▶ _STATED TASK_: Below are some records; give them all again exactly, but not the pictures.

Rows from a 3D scene dataset:
————

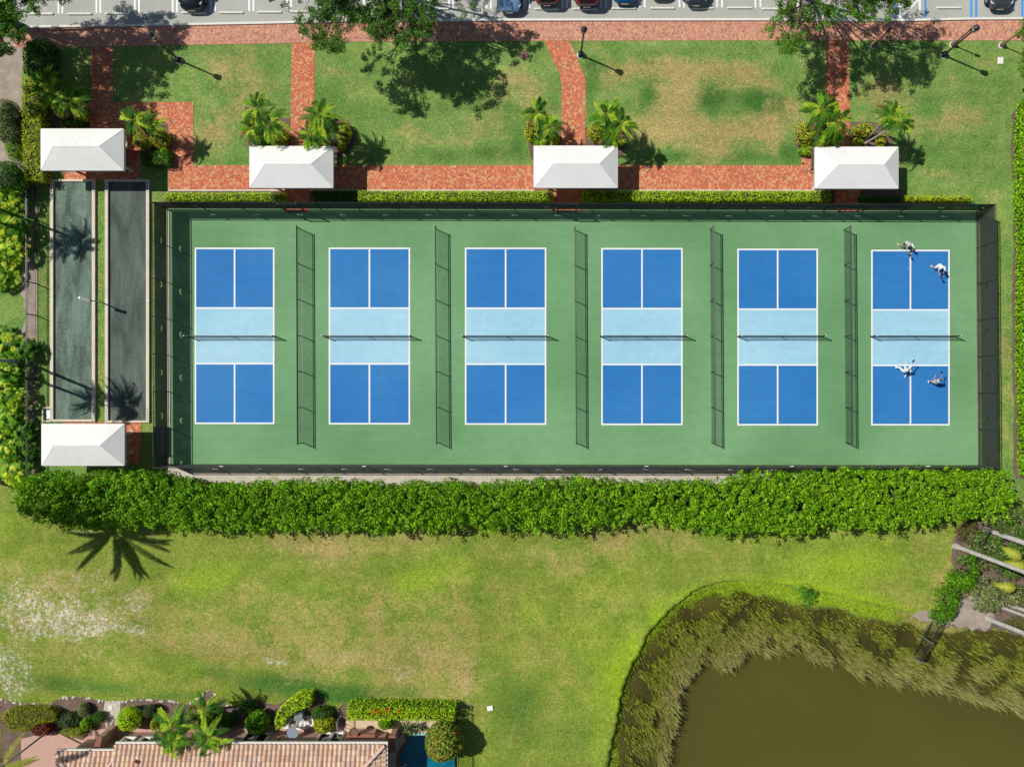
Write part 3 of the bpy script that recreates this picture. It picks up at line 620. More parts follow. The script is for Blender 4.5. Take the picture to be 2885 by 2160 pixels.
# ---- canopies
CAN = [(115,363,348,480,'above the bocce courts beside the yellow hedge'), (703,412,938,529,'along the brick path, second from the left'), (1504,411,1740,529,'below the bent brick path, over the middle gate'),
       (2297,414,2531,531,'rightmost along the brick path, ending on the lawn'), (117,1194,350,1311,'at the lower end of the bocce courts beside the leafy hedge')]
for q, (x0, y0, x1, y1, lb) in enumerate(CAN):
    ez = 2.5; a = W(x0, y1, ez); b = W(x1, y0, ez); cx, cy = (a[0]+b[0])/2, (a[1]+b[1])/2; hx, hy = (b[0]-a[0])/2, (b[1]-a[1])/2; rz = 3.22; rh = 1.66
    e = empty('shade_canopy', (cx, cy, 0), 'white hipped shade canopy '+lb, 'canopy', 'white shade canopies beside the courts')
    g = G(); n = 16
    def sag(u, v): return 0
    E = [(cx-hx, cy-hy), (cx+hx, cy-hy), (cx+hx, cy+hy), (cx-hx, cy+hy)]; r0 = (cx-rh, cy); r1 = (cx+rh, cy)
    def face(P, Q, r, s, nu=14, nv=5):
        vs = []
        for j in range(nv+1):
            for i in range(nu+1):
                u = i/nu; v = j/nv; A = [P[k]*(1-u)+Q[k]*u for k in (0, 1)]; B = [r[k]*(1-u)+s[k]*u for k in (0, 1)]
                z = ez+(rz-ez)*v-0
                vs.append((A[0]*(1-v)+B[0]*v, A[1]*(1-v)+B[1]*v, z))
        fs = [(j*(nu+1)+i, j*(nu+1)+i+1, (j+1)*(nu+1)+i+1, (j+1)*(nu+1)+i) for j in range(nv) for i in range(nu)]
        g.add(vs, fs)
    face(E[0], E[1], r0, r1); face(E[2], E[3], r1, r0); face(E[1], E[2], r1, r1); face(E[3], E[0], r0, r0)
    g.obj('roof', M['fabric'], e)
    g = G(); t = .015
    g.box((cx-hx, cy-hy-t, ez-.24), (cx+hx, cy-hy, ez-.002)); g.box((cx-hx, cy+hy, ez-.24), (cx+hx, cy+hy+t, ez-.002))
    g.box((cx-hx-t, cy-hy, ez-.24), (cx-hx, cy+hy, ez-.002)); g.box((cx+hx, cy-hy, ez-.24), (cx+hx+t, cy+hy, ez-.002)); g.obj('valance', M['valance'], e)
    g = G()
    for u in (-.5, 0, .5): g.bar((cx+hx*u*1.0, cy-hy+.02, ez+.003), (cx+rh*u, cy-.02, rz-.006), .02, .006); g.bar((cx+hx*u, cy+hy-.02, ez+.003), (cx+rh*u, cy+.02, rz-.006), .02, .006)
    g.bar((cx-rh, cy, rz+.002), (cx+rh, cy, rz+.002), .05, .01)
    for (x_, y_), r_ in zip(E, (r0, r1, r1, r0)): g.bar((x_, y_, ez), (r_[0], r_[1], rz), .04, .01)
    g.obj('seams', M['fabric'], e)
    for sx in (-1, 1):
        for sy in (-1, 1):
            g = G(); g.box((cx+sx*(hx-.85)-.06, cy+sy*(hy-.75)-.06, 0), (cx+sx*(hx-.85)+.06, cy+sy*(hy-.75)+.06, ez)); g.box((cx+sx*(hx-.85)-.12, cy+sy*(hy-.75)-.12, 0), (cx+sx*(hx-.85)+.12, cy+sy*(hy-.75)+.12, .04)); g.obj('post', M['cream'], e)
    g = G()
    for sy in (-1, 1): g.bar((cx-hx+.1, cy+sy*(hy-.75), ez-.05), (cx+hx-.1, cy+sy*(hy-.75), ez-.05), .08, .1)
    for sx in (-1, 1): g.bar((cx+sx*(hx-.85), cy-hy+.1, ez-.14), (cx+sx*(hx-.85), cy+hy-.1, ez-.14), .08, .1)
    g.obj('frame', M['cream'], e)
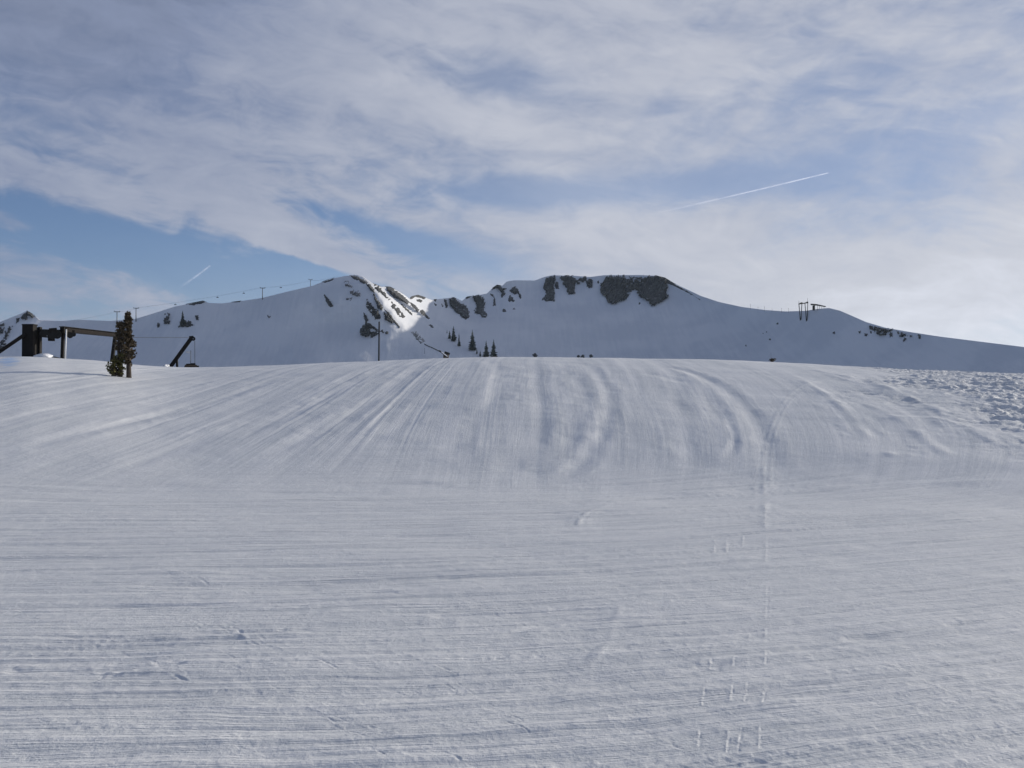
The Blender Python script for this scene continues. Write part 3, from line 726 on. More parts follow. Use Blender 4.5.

————

▶ _FULL ANSWER_:
Write part 3 of the bpy script that recreates this picture. It picks up at line 620. More parts follow. The script is for Blender 4.5. Take the picture to be 2885 by 2160 pixels.
# ---- canopies
CAN = [(115,363,348,480,'above the bocce courts beside the yellow hedge'), (703,412,938,529,'along the brick path, second from the left'), (1504,411,1740,529,'below the bent brick path, over the middle gate'),
       (2297,414,2531,531,'rightmost along the brick path, ending on the lawn'), (117,1194,350,1311,'at the lower end of the bocce courts beside the leafy hedge')]
for q, (x0, y0, x1, y1, lb) in enumerate(CAN):
    ez = 2.5; a = W(x0, y1, ez); b = W(x1, y0, ez); cx, cy = (a[0]+b[0])/2, (a[1]+b[1])/2; hx, hy = (b[0]-a[0])/2, (b[1]-a[1])/2; rz = 3.22; rh = 1.66
    e = empty('shade_canopy', (cx, cy, 0), 'white hipped shade canopy '+lb, 'canopy', 'white shade canopies beside the courts')
    g = G(); n = 16
    def sag(u, v): return 0
    E = [(cx-hx, cy-hy), (cx+hx, cy-hy), (cx+hx, cy+hy), (cx-hx, cy+hy)]; r0 = (cx-rh, cy); r1 = (cx+rh, cy)
    def face(P, Q, r, s, nu=14, nv=5):
        vs = []
        for j in range(nv+1):
            for i in range(nu+1):
                u = i/nu; v = j/nv; A = [P[k]*(1-u)+Q[k]*u for k in (0, 1)]; B = [r[k]*(1-u)+s[k]*u for k in (0, 1)]
                z = ez+(rz-ez)*v-0
                vs.append((A[0]*(1-v)+B[0]*v, A[1]*(1-v)+B[1]*v, z))
        fs = [(j*(nu+1)+i, j*(nu+1)+i+1, (j+1)*(nu+1)+i+1, (j+1)*(nu+1)+i) for j in range(nv) for i in range(nu)]
        g.add(vs, fs)
    face(E[0], E[1], r0, r1); face(E[2], E[3], r1, r0); face(E[1], E[2], r1, r1); face(E[3], E[0], r0, r0)
    g.obj('roof', M['fabric'], e)
    g = G(); t = .015
    g.box((cx-hx, cy-hy-t, ez-.24), (cx+hx, cy-hy, ez-.002)); g.box((cx-hx, cy+hy, ez-.24), (cx+hx, cy+hy+t, ez-.002))
    g.box((cx-hx-t, cy-hy, ez-.24), (cx-hx, cy+hy, ez-.002)); g.box((cx+hx, cy-hy, ez-.24), (cx+hx+t, cy+hy, ez-.002)); g.obj('valance', M['valance'], e)
    g = G()
    for u in (-.5, 0, .5): g.bar((cx+hx*u*1.0, cy-hy+.02, ez+.003), (cx+rh*u, cy-.02, rz-.006), .02, .006); g.bar((cx+hx*u, cy+hy-.02, ez+.003), (cx+rh*u, cy+.02, rz-.006), .02, .006)
    g.bar((cx-rh, cy, rz+.002), (cx+rh, cy, rz+.002), .05, .01)
    for (x_, y_), r_ in zip(E, (r0, r1, r1, r0)): g.bar((x_, y_, ez), (r_[0], r_[1], rz), .04, .01)
    g.obj('seams', M['fabric'], e)
    for sx in (-1, 1):
        for sy in (-1, 1):
            g = G(); g.box((cx+sx*(hx-.85)-.06, cy+sy*(hy-.75)-.06, 0), (cx+sx*(hx-.85)+.06, cy+sy*(hy-.75)+.06, ez)); g.box((cx+sx*(hx-.85)-.12, cy+sy*(hy-.75)-.12, 0), (cx+sx*(hx-.85)+.12, cy+sy*(hy-.75)+.12, .04)); g.obj('post', M['cream'], e)
    g = G()
    for sy in (-1, 1): g.bar((cx-hx+.1, cy+sy*(hy-.75), ez-.05), (cx+hx-.1, cy+sy*(hy-.75), ez-.05), .08, .1)
    for sx in (-1, 1): g.bar((cx+sx*(hx-.85), cy-hy+.1, ez-.14), (cx+sx*(hx-.85), cy+hy-.1, ez-.14), .08, .1)
    g.obj('frame', M['cream'], e)
The Blender Python script for this scene continues. Write part 3, from line 726 on. More parts follow. Use Blender 4.5.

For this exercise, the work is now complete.